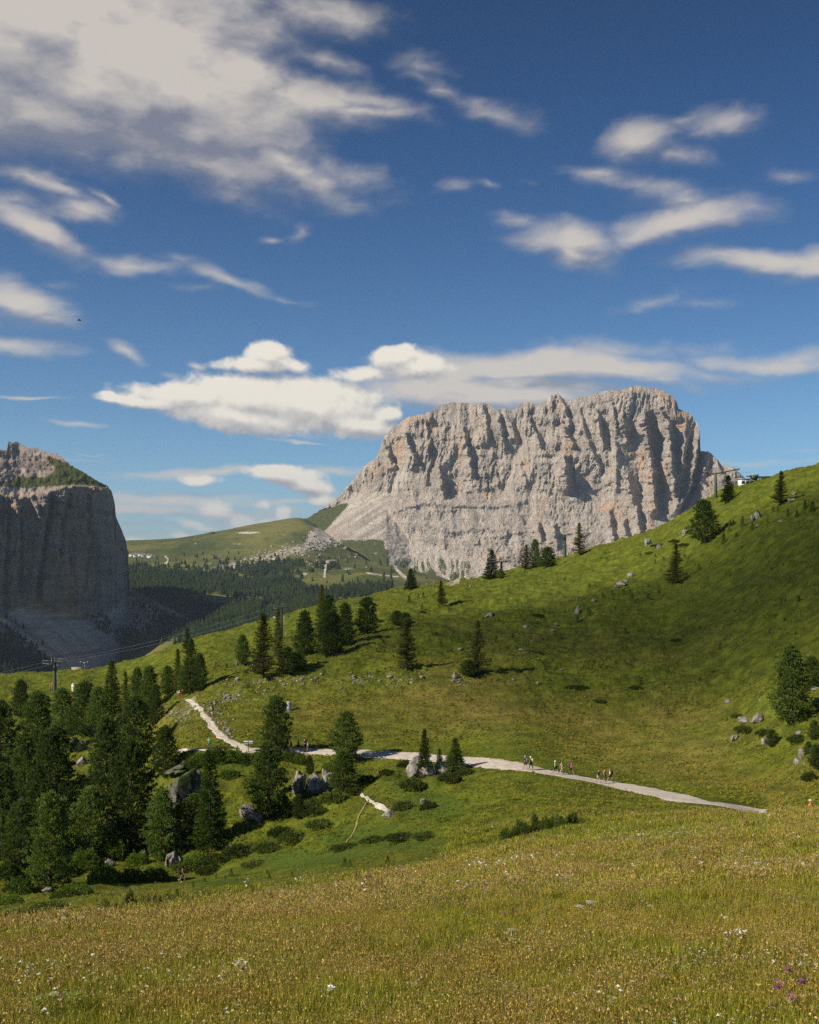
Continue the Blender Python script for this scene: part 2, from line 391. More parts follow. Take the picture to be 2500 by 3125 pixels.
material('limestone', m_rock_main)
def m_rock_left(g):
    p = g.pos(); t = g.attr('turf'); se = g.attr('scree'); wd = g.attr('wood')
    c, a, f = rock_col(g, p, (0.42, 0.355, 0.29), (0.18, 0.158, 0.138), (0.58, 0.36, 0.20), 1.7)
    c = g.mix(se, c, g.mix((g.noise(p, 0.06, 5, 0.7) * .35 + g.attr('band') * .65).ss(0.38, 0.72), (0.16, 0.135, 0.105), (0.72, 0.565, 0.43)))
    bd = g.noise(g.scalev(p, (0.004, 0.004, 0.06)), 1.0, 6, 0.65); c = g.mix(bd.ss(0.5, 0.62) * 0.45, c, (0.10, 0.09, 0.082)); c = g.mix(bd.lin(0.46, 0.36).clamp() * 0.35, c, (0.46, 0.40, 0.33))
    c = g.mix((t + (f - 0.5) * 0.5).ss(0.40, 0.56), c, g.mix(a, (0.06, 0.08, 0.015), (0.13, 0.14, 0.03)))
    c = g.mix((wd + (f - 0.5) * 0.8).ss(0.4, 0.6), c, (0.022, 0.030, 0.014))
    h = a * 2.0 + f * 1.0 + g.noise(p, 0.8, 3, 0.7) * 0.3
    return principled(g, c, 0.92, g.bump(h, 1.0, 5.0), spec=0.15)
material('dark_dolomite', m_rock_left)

# ------------------------------------------------------------------ near terrain: one sheet, rows by distance, columns by direction
TK = [0, 1, 2, 3, 4, 5, 6, 7, 8, 9]
NEAR = {   # column: (distance, row) of every knot, near to far
 -900: [(3,4600),(13,3150),(26,2960),(50,2870),(105,2850),(180,2560),(260,2270),(430,2075),(560,2120),(900,2480)],
 -400: [(3,4600),(13,3130),(26,2910),(50,2830),(110,2800),(180,2520),(260,2240),(420,2066),(560,2120),(900,2480)],
    0: [(3,4600),(13,3125),(26,2885),(50,2800),(115,2755),(172,2490),(260,2225),(400,2060),(540,2120),(900,2480)],
  300: [(3,4600),(13,3125),(26,2865),(50,2770),(125,2712),(175,2450),(260,2190),(390,2042),(520,2110),(900,2480)],
  410: [(3,4600),(13,3125),(26,2860),(50,2758),(130,2705),(176,2400),(245,2165),(385,2017),(520,2090),(900,2480)],
  600: [(3,4600),(13,3125),(26,2850),(50,2742),(136,2680),(169,2292),(212,2118),(360,1956),(480,2010),(900,2480)],
  725: [(3,4600),(13,3125),(26,2840),(50,2730),(134,2665),(169,2291),(216,2085),(370,1920),(480,1980),(900,2480)],
  900: [(3,4600),(13,3125),(26,2825),(50,2715),(128,2635),(170,2291),(224,2025),(380,1870),(480,1940),(900,2480)],
 1080: [(3,4600),(13,3125),(26,2812),(50,2697),(118,2610),(168,2299),(232,1985),(410,1830),(500,1910),(900,2480)],
 1250: [(3,4600),(13,3125),(26,2800),(50,2680),(108,2590),(165,2308),(238,1955),(430,1795),(530,1870),(900,2480)],
 1450: [(3,4600),(13,3125),(26,2780),(50,2640),(100,2550),(158,2326),(240,1945),(445,1767),(550,1840),(900,2480)],
 1600: [(3,4600),(13,3125),(26,2762),(50,2610),(95,2520),(150,2343),(240,1950),(450,1734),(560,1810),(900,2480)],
 1750: [(3,4600),(13,3125),(26,2750),(50,2590),(88,2505),(146,2372),(235,1985),(445,1689),(560,1770),(900,2480)],
 1870: [(3,4600),(13,3125),(26,2744),(50,2578),(84,2508),(142,2400),(230,1995),(435,1660),(540,1740),(900,2480)],
 2000: [(3,4600),(13,3125),(26,2740),(50,2568),(80,2506),(136,2415),(224,2010),(425,1613),(530,1700),(900,2480)],
 2123: [(3,4600),(13,3125),(26,2736),(50,2558),(78,2502),(130,2432),(215,2020),(410,1547),(520,1640),(900,2480)],
 2200: [(3,4600),(13,3125),(26,2734),(50,2552),(77,2500),(124,2450),(205,2030),(400,1504),(510,1610),(900,2480)],
 2261: [(3,4600),(13,3125),(26,2733),(50,2548),(76,2504),(120,2472),(195,2040),(390,1478),(500,1590),(900,2480)],
 2330: [(3,4600),(13,3125),(26,2731),(50,2545),(75,2494),(114,2505),(182,2060),(380,1464),(490,1580),(900,2480)],
 2400: [(3,4600),(13,3125),(26,2730),(50,2540),(74,2486),(108,2540),(168,2110),(370,1440),(480,1560),(900,2480)],
 2500: [(3,4600),(13,3125),(26,2728),(50,2536),(72,2480),(105,2545),(158,2120),(360,1421),(470,1540),(900,2480)],
 2900: [(3,4600),(13,3125),(26,2720),(50,2520),(70,2460),(102,2440),(150,2010),(340,1330),(450,1450),(900,2480)],
 3500: [(3,4600),(13,3110),(26,2700),(50,2490),(68,2420),(100,2330),(146,1900),(330,1230),(440,1350),(900,2480)]}
CXS = np.array(sorted(NEAR)); KN = np.array([NEAR[c] for c in CXS], float)       # (ncol, 10, 2)
COLS = np.unique(np.concatenate([np.arange(-900, -200, 14), np.arange(-200, 2700, 3.4), np.arange(2700, 3501, 14)]))
TS = np.concatenate([np.linspace(0, 1, 10)[:-1], np.linspace(1, 2, 90)[:-1], np.linspace(2, 3, 56)[:-1], np.linspace(3, 4, 40)[:-1],
                     np.linspace(4, 5, 110)[:-1], np.linspace(5, 6, 120)[:-1], np.linspace(6, 7, 130)[:-1], np.linspace(7, 8, 16)[:-1], np.linspace(8, 9, 8)])
ncol, nrow = len(COLS), len(TS)
kd = np.array([pchip(CXS, np.log(KN[:, k, 0]), COLS) for k in range(10)])    # (10, ncol)
kp = np.array([pchip(CXS, KN[:, k, 1], COLS) for k in range(10)])
# soften the columns' joins, leaving the crest line itself crisp
def smooth(a, n):
    ker = np.hanning(n + 2)[1:-1]; ker /= ker.sum(); p = np.pad(a, ((0, 0), (n // 2, n // 2)), mode='edge')
    return np.array([np.convolve(r, ker, 'valid')[:a.shape[1]] for r in p])
kd = smooth(kd, 41); kpS = smooth(kp, 31); kp[:7] = kpS[:7]; kp[8:] = kpS[8:]; kp[7] = smooth(kp[7:8], 9)[0]
LD = np.zeros((nrow, ncol)); PYn = np.zeros((nrow, ncol))
for j in range(ncol):
    LD[:, j] = pchip(TK, kd[:, j], TS); PYn[:, j] = np.interp(TS, TK, kp[:, j]) * 0.0 + pchip(kd[:, j], kp[:, j], pchip(TK, kd[:, j], TS))
Dn = np.exp(LD); PXn = np.broadcast_to(COLS, Dn.shape)
NV = W(PXn, PYn, Dn)
X_, Y_ = NV[..., 0], NV[..., 1]
path_road = [(540,2290),(604,2289),(690,2291),(757,2291),(830,2291),(950,2292),(1074,2298),(1250,2308),(1419,2321),(1591,2342),(1783,2378),(1942,2408),(2101,2444),(2229,2462),(2330,2485)]
path_trail = [(765,2291),(723,2274),(681,2251),(656,2230),(636,2196),(615,2170),(594,2146),(570,2136)]
def seg_dist(px, py, poly):
    d = np.full(px.shape, 1e9)
    for (x0, y0), (x1, y1) in zip(poly[:-1], poly[1:]):
        vx, vy = x1 - x0, y1 - y0; t = np.clip(((px - x0) * vx + (py - y0) * vy) / (vx*vx + vy*vy), 0, 1)
        d = np.minimum(d, np.hypot(px - x0 - t * vx, py - y0 - t * vy))
    return d
dRoad = seg_dist(PXn, PYn, path_road); dTrail = seg_dist(PXn, PYn, path_trail)
calm = 1 - np.exp(-np.minimum(dRoad / 22, dTrail / 14) ** 2)
tt = TS[:, None] + 0 * PXn
far_ = sstep(5.2, 6.0, tt)
undul = fbm(X_ * 0.035, Y_ * 0.035, o=3) * 1.1 + fbm(X_ * 0.11 + 5, Y_ * 0.11, o=3) * 0.65
tuss = fbm(X_ * 0.55, Y_ * 0.55, o=3) * 0.13 + fbm(X_ * 1.7, Y_ * 1.7 + 9, o=2) * 0.05
terr = np.sin((NV[..., 2] + 0.6 * fbm(X_ * 0.05, Y_ * 0.05, o=2)) * 3.6) * 0.16 * sstep(5.3, 6, tt) * sstep(-.2, .5, fbm(X_ * 0.04 + 40, Y_ * 0.04, o=2))      # cattle terraces along the contour
amp = sstep(1.5, 4.3, tt) * (1 - 0.5 * sstep(7, 7.3, tt))
hollow = sstep(3.9, 4.4, tt) * (1 - sstep(4.8, 5.0, tt)) * (1 - sstep(1500, 1800, PXn))
DZ = (undul * amp * (0.55 + 0.8 * far_) + hollow * (0.9 * fbm(X_ * 0.16, Y_ * 0.16 + 3, o=4))) * calm + (tuss * (0.6 + 2.1 * far_) + terr * 1.3) * np.clip(calm, 0.05, 1)
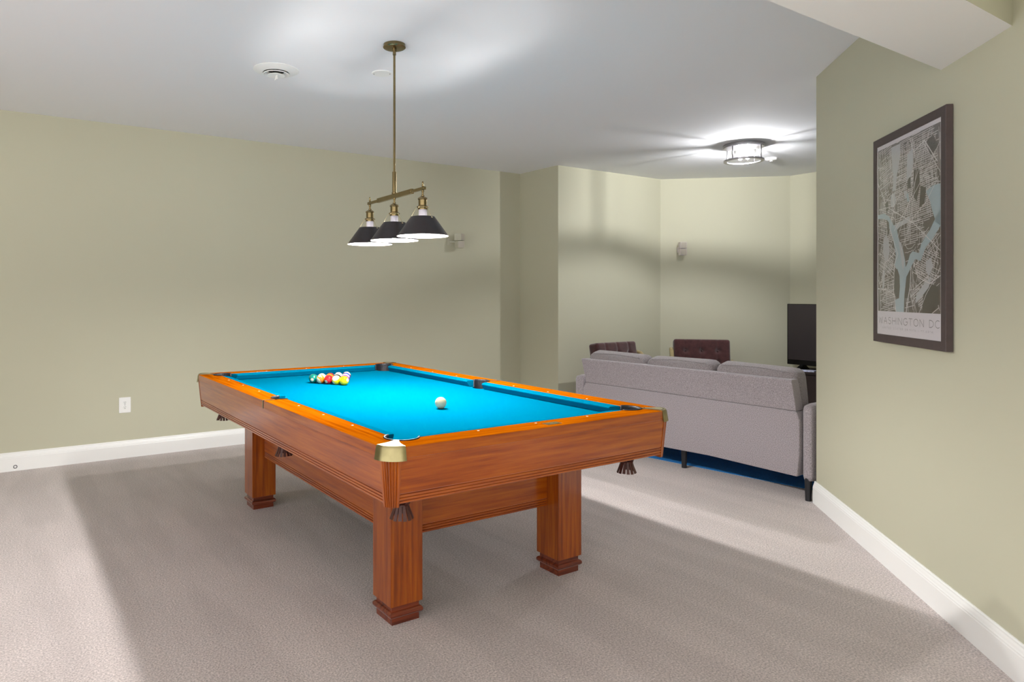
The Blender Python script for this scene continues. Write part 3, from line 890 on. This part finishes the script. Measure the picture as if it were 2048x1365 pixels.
# ------------------------------------------------------------------ framed city map
FC = Vector((3.513, 1.463, 0))         # foot of the frame's centre, on its front plane
Fu = -WD_                              # left to right as seen is toward the camera: use u = WD_ below
FW, FH, FB, FTH = 0.702, 1.012, 0.040, 0.030
def wall_foot(p): return p - WN*((p - WC).dot(WN))
fc = wall_foot(FC)
rzf = math.atan2(WD_.y, WD_.x)
fr = thing('framed_map', 'tall dark framed street map print hanging on the right wall', 'picture', (fc.x, fc.y, 1.614), rzf)
# local frame: x along the wall (left to right in view), -y or +y is room side
sgn = 1 if (Matrix.Rotation(rzf, 3, 'Z') @ Vector((0, 1, 0))).dot(WN) > 0 else -1
def Y(d): return sgn*d
bm = new_bm()
w2, h2 = FW/2, FH/2
prof = [(0, 0.004), (0, FTH-0.002), (0.002, FTH), (FB-0.003, FTH), (FB, FTH-0.001), (FB, 0.0252), (FB-0.012, 0.0251), (FB-0.012, 0.004)]
cor = [(-1,-1), (1,-1), (1,1), (-1,1)]
rows = []
for sx, sz in cor:
    rows.append([bm.verts.new((sx*(w2-i), Y(d), sz*(h2-i))) for i, d in prof])
m = len(prof)
for k in range(4):
    A, B = rows[k], rows[(k+1) % 4]
    for i in range(m): bm.faces.new((A[i], B[i], B[(i+1) % m], A[(i+1) % m]))
link('frame', bm, M_FRAME, fr)

M_PAPER = mat('print_paper', srgb(238, 230, 236), rough=0.6)
M_LAND = mat('print_land', srgb(104, 94, 88), rough=0.6, var=0.12, vscale=6)
M_ROAD = mat('print_road', srgb(240, 234, 234), rough=0.6)
M_WATER = mat('print_water', srgb(184, 202, 210), rough=0.6)
M_PARK = mat('print_park', srgb(204, 204, 208), rough=0.6)
M_DARKP = mat('print_dark_block', srgb(80, 72, 66), rough=0.6)
M_INK = mat('print_ink', srgb(52, 46, 48), rough=0.6)
M_INKL = mat('print_pale_ink', srgb(150, 140, 146), rough=0.6)
iw, ih = FW/2-FB, FH/2-FB
MU0, MU1, MZ0, MZ1 = -iw+0.009, iw-0.009, -0.352, 0.447
D0 = 0.0255
bm = new_bm()
def quadp(pts, d, mi):
    f = bm.faces.new([bm.verts.new((p[0], Y(d), p[1])) for p in pts]); f.material_index = mi
def clipline(p, q_):
    # clip the segment to the map rectangle
    x0, y0, x1, y1 = p[0], p[1], q_[0], q_[1]; dx, dy = x1-x0, y1-y0; t0, t1 = 0, 1
    for P, Q in ((-dx, x0-MU0), (dx, MU1-x0), (-dy, y0-MZ0), (dy, MZ1-y0)):
        if abs(P) < 1e-12:
            if Q < 0: return None
        else:
            r = Q/P
            if P < 0: t0 = max(t0, r)
            else: t1 = min(t1, r)
    if t0 >= t1: return None
    return (x0+t0*dx, y0+t0*dy), (x0+t1*dx, y0+t1*dy)
def ribbon(pts, w, d, mi, clip=True):
    for p, q_ in zip(pts[:-1], pts[1:]):
        if clip:
            c = clipline(p, q_)
            if not c: continue
            p, q_ = c
        t = Vector((q_[0]-p[0], q_[1]-p[1]))
        if t.length < 1e-6: continue
        t.normalize(); n = Vector((-t.y, t.x))*w/2; e_ = t*w*0.3 if not clip else t*0
        quadp([(p[0]+n.x-e_.x, p[1]+n.y-e_.y), (p[0]-n.x-e_.x, p[1]-n.y-e_.y), (q_[0]-n.x+e_.x, q_[1]-n.y+e_.y), (q_[0]+n.x+e_.x, q_[1]+n.y+e_.y)], d, mi)
def mp(u, v): return (MU0+(MU1-MU0)*u, MZ0+(MZ1-MZ0)*v)
def poly(pts, d, mi): quadp([mp(max(0, min(1, u)), max(0, min(1, v))) for u, v in pts], d, mi)
PAPER, LAND, ROAD, WATER, PARK, DARK, INK, INKL = range(8)
quadp([(-iw-0.004, -ih-0.004), (iw+0.004, -ih-0.004), (iw+0.004, ih+0.004), (-iw-0.004, ih+0.004)], D0, PAPER)
quadp([mp(0, 0), mp(1, 0), mp(1, 1), mp(0, 1)], D0+0.0003, LAND)
rnd = random.Random(11)
# street grids, district by district: (u0,u1,v0,v1, angle, spacing along, spacing across)
tiles = [(0.27, 0.98, 0.50, 0.80, 4, 0.0088, 0.0105), (0.22, 0.62, 0.74, 1.0, 3, 0.0080, 0.0108), (0.50, 1.0, 0.70, 1.0, 2, 0.0092, 0.0100),
         (0.0, 0.30, 0.70, 1.0, 12, 0.0100, 0.0088), (0.0, 0.30, 0.40, 0.72, -14, 0.0095, 0.0088), (0.38, 0.82, 0.38, 0.52, 3, 0.0095, 0.0100), (0.0, 0.34, 0.20, 0.42, -24, 0.0085, 0.0090),
         (0.0, 0.34, 0.0, 0.22, 8, 0.0085, 0.0085), (0.54, 1.0, 0.0, 0.20, 24, 0.0100, 0.0105), (0.58, 1.0, 0.16, 0.36, -18, 0.0098, 0.0105), (0.70, 1.0, 0.30, 0.48, 30, 0.0090, 0.0100),
         (0.46, 0.62, 0.0, 0.30, 8, 0.0105, 0.0115)]
for (u0, u1, v0, v1, ang_, s1, s2) in tiles:
    x0, z0_ = mp(u0, v0); x1, z1_ = mp(u1, v1)
    cx_, cz_ = (x0+x1)/2, (z0_+z1_)/2; L = max(x1-x0, z1_-z0_)
    def inside(p): return x0 <= p[0] <= x1 and z0_ <= p[1] <= z1_
    for (sp, a) in ((s1, R(ang_)), (s2, R(ang_+90))):
        n = int(L/sp)
        t = Vector((math.cos(a), math.sin(a))); nn = Vector((-t.y, t.x))
        for k in range(-n, n+1):
            off = k*sp + rnd.uniform(-0.0015, 0.0015)
            run = -L
            while run < L:
                ln = rnd.uniform(0.03, 0.13)
                p = Vector((cx_, cz_)) + nn*off + t*run; q_ = p + t*ln
                mid_ = (p+q_)/2
                if inside(p) and inside(q_): ribbon([p, q_], 0.0026, D0+0.0005, ROAD)
                run += ln + (0 if rnd.random() < 0.75 else rnd.uniform(0.006, 0.02))
# winding suburban streets
for k in range(46):
    u, v = (rnd.uniform(0.0, 0.3), rnd.uniform(0.0, 0.9)) if k % 2 else (rnd.uniform(0.6, 1.0), rnd.uniform(0.0, 0.40))
    a = rnd.uniform(0, 2*PI); pts = []
    for s_ in range(9):
        pts.append(mp(u, v)); a += rnd.uniform(-0.7, 0.7); u += 0.024*math.cos(a); v += 0.016*math.sin(a)
    ribbon(pts, 0.0022, D0+0.0006, ROAD)
# dark parkland blocks
for pts in ([(0.62,0.80),(0.70,0.80),(0.71,0.70),(0.66,0.62),(0.60,0.66)], [(0.72,0.70),(0.80,0.68),(0.78,0.60),(0.70,0.58)], [(0.90,0.56),(0.95,0.56),(0.95,0.51),(0.90,0.51)],
            [(0.30,0.235),(0.345,0.26),(0.385,0.22),(0.40,0.15),(0.385,0.09),(0.33,0.085),(0.30,0.12)], [(0.50,0.22),(0.60,0.25),(0.57,0.16),(0.55,0.08),(0.47,0.08)],
            [(0.76,0.10),(0.86,0.16),(0.98,0.14),(0.98,0.05),(0.88,0.0),(0.74,0.0)], [(0.80,0.93),(0.90,0.95),(0.97,0.88),(0.86,0.84)], [(0.52,0.80),(0.57,0.80),(0.57,0.70),(0.52,0.71)],
            [(0.16,0.56),(0.20,0.57),(0.21,0.47),(0.18,0.46)], [(0.13,0.66),(0.18,0.68),(0.20,0.62),(0.16,0.60)]):
    poly(pts, D0+0.0008, DARK)
# pale parks
for pts in ([(0.24,0.985),(0.40,0.985),(0.395,0.90),(0.34,0.80),(0.32,0.72),(0.27,0.72),(0.28,0.82),(0.255,0.90)], [(0.52,0.90),(0.60,0.93),(0.61,0.84),(0.58,0.77),(0.50,0.76),(0.505,0.83)],
            [(0.24,0.70),(0.30,0.71),(0.33,0.66),(0.29,0.62),(0.235,0.635)], [(0.10,0.44),(0.15,0.47),(0.20,0.43),(0.215,0.36),(0.185,0.31),(0.13,0.305),(0.095,0.36)],
            [(0.09,0.24),(0.13,0.25),(0.12,0.15),(0.08,0.13)], [(0.80,0.28),(0.87,0.30),(0.90,0.25),(0.84,0.20),(0.80,0.23)], [(0.66,0.10),(0.78,0.165),(0.88,0.20),(0.84,0.14),(0.72,0.08),(0.64,0.05)],
            [(0.30,0.515),(0.55,0.545),(0.55,0.515),(0.40,0.50),(0.30,0.47)], [(0.46,0.70),(0.52,0.69),(0.53,0.66),(0.48,0.65)]):
    poly(pts, D0+0.0009, PARK)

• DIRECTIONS
Return only the lines from the start of the data through the line that contains "0.36, 0.20), 1.7)", please, copying them exactly and omitting all pictures.

• SOLUTION TO THE PROBLEM
Continue the Blender Python script for this scene: part 2, from line 391. More parts follow. Take the picture to be 2500 by 3125 pixels.
material('limestone', m_rock_main)
def m_rock_left(g):
    p = g.pos(); t = g.attr('turf'); se = g.attr('scree'); wd = g.attr('wood')
    c, a, f = rock_col(g, p, (0.42, 0.355, 0.29), (0.18, 0.158, 0.138), (0.58, 0.36, 0.20), 1.7)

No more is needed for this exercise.